Martín Kohan, escritor.
Anda dando vuelta tanto gil que se publicita escritor. Y Martín Kohan, tres libros de ensayo, tres de cuentos, diez novelas dice que en un sentido estricto nunca descubrió haberlo sido. Que su relación siempre fue con el escribir y no con el ser escritor, que para él eso nunca representó una ambición o un deseo.
Egresado del Colegio Nacional de Buenos Aires. Enseña teoría literaria en la Universidad de Buenos Aires y en la Universidad de la Patagonia. Cree que por haber elegido la literatura resignó un aprendizaje, integración, sociabilidad, disfrutes compartidos. Al estar tanto tiempo solo, leyendo o escribiendo, dejó que discretos pasaran por un costado.

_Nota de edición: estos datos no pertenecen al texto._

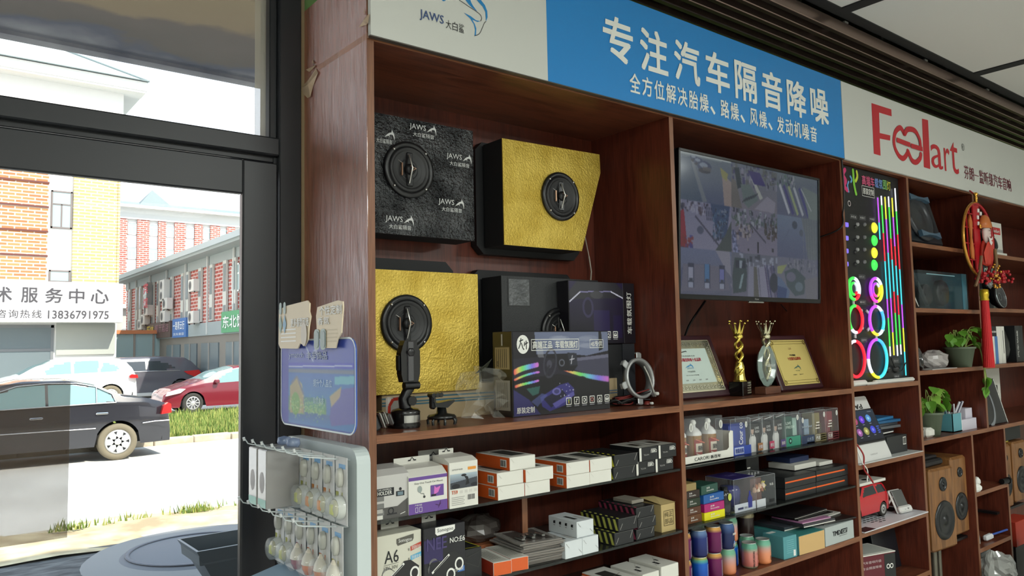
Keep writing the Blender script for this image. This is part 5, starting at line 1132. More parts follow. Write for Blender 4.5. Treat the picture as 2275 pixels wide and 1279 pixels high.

Entre sus tantos libros se encuentran El informe, Los cautivos, Dos veces junio, Ciencias morales, Bahía Blanca y el último, de cuentos, Cuerpo a tierra.
En la infancia tuvo una perra: Yenny. En la adultez, un gato: Dumas. Kohan prefiere la ropa de Adidas, es fanático de Boca como su hijo Agustín y al acostarse, antes de quedarse dormido, implora que no lo atraviese el insomnio.